La mode consumériste, c’est 365 jours par an…
une véritable addiction.
Thomas Huriez, le fondateur des Jeans 1083, première marque à produire entièrement ses jeans en France, préconise qu’on sorte d’urgence de « l’ivresse de la mode consumériste ». Il signe une tribune décapante :

Cette semaine, le Black Friday chasse Shein et le BHV de l’actualité. Demain, ce seront les promotions de Noël, puis les soldes d’hiver… Une fuite en avant accumulatrice où l’on ne prend plus le temps de se poser une question essentielle : la mode, répond-elle au plaisir d’avoir… ou au plaisir d’être ?
Car nous sommes devenus des alcooliques de la mode. Cette phrase peut choquer, mais elle dit quelque chose de vrai : nous nous comportons comme si plusieurs bouteilles de piquette pouvaient procurer plus de plaisir qu’un bon verre de vin. Comme si l’accumulation de vêtements jetables avait plus de valeur qu’un vêtement bien fait, durable, choisi avec soin. Ce plaisir du « bon goût », de la sélection, de la qualité, que chacun peut ressentir lorsqu’il cultive une passion, nous l’avons collectivement perdu dans la mode.
Depuis des millénaires, nous utilisons vêtements, bijoux, parures pour dire quelque chose de nous-mêmes. Pour exprimer notre singularité. Pour « être ». Ce plaisir d’être, profond et durable, existe toujours. Mais il est constamment supplanté par un plaisir beaucoup plus immédiat, éphémère, mais terriblement puissant : celui d’avoir. Acheter souvent, acheter vite, acheter pas cher. Et recommencer sans cesse. De plus en plus vite.
Surconsommer des petits prix procure une satisfaction instantanée… mais qui coûte de plus en plus cher aux consommateurs eux-mêmes.
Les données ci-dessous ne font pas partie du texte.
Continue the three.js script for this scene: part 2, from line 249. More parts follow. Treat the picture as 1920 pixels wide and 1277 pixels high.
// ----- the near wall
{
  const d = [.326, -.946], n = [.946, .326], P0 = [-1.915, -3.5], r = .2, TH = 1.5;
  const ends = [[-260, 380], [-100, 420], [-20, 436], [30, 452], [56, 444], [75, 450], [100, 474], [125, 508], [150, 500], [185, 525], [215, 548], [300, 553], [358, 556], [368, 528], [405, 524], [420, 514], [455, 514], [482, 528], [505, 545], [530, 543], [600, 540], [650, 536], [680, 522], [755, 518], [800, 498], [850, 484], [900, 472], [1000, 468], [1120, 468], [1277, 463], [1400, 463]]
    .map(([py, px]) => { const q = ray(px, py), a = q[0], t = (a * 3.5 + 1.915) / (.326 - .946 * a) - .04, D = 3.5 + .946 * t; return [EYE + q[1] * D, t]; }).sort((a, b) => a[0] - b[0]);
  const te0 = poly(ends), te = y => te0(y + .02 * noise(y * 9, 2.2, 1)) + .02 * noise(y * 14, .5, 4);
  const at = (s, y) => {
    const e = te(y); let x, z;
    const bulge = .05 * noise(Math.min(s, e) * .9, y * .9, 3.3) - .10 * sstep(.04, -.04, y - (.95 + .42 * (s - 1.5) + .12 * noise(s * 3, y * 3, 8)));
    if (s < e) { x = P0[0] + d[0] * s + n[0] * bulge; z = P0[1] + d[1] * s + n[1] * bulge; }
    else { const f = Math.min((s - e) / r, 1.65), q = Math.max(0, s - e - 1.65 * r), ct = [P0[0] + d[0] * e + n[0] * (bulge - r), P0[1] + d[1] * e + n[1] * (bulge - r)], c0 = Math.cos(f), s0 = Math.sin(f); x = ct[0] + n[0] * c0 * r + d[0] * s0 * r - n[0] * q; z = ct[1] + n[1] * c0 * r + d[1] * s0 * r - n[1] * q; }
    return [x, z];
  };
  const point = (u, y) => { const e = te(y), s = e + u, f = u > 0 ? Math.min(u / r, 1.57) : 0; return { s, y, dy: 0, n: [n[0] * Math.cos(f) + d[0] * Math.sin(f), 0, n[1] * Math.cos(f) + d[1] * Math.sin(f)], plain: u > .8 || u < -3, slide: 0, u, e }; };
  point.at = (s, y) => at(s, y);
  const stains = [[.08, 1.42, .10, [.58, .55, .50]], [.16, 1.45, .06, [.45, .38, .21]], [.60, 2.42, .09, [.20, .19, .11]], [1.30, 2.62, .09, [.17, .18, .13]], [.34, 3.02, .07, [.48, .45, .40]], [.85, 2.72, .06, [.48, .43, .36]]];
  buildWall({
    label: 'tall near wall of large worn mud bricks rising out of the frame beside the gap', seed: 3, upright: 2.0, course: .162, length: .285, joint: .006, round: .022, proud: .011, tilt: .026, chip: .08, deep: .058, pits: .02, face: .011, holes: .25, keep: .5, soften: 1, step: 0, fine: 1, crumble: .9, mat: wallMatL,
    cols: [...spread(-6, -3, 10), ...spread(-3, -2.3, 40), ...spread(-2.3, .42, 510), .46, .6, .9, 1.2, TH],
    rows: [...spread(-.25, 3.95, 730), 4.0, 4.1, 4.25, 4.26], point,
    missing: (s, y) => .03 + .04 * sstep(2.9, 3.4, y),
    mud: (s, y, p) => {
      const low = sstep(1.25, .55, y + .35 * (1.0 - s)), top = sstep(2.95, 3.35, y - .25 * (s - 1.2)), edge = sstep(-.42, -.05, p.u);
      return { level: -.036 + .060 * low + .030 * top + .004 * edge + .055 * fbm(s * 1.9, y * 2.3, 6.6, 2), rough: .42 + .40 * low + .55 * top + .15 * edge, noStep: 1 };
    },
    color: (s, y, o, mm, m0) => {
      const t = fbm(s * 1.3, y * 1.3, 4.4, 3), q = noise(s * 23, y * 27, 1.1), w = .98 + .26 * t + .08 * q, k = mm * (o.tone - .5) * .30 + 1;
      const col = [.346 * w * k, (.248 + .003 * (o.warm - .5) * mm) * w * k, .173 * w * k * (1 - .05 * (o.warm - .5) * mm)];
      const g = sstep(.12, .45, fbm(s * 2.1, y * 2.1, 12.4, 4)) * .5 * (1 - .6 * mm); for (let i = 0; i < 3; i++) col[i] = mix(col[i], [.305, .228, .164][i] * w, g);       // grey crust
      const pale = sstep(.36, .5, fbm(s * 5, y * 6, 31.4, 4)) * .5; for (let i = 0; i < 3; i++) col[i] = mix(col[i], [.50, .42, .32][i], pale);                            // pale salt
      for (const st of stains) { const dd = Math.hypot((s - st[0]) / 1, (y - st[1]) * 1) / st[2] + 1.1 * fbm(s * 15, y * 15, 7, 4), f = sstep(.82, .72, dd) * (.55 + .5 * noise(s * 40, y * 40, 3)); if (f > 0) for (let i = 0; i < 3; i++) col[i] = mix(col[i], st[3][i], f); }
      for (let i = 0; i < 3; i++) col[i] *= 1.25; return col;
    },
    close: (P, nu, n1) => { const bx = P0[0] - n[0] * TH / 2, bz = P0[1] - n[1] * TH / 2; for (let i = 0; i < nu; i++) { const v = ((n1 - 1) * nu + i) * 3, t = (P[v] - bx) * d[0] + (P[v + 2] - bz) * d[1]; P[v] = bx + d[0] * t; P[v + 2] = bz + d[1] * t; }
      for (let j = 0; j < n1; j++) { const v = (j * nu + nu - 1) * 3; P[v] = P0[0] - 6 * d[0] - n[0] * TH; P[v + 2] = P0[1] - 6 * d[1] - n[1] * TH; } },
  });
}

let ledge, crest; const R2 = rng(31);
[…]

Les chiffres d’affaires des plateformes de fast-fashion explosent : ce sont des milliards d’euros qui quittent notre pays chaque année. En remplissant nos placards - et trop souvent nos poubelles - nous vidons nos poches et affaiblissons notre économie.
Pourtant, face à ce constat, nous continuons d’appeler à la « responsabilité individuelle ». Un réflexe confortable… mais inefficace. Car des problèmes systémiques ne se résoudront jamais par des injonctions individuelles. C’est à la France et à l’Europe de prendre leurs responsabilités, d’encadrer ces modèles économiques qui captent notre pouvoir d’achat au détriment de nos intérêts collectifs.
Faut-il vraiment accumuler les scandales - Ouïghours, Castaner, BHV, poupées pédopornographiques, ventes d’armes - pour que nous réagissions ? L’inertie de nos instances publiques révèle à quel point nous sommes devenus lents, mous, déboussolés, dans un monde qui, lui, n’attend pas.
Dans ce contexte, notre rôle d’entrepreneurs engagés pour le fabriqué français est double :
- Unir nos forces au sein de nos filières pour aider les élus qui veulent agir, pour pousser des réglementations cohérentes et pour construire des solutions industrielles durables.
- Concurrencer, à notre échelle, les pratiques que nous jugeons délétères, non pas en donnant des leçons, mais en donnant envie. En proposant mieux : de la qualité, du style, du sens. En montrant que la mode peut être un plaisir exigeant, enthousiasmant, durable.
On nous demande parfois si nous ne sommes pas démotivés par l’ampleur de la tâche. La réponse est simple : non.
Parce que dessiner des vêtements, recréer une filière française du jean, réenchanter l’industrie, développer nos propres denims tissés en France, ouvrir des ateliers, grandir avec notre communauté, travailler chaque jour avec une équipe passionnée… tout cela remplit nos vies, donne du sens à nos journées, nourrit notre énergie. Nourri notre être.
Alors nous sommes plus motivés que jamais. Et tant qu’il y aura des consommateurs qui veulent « être » plutôt qu’« avoir », nous continuerons.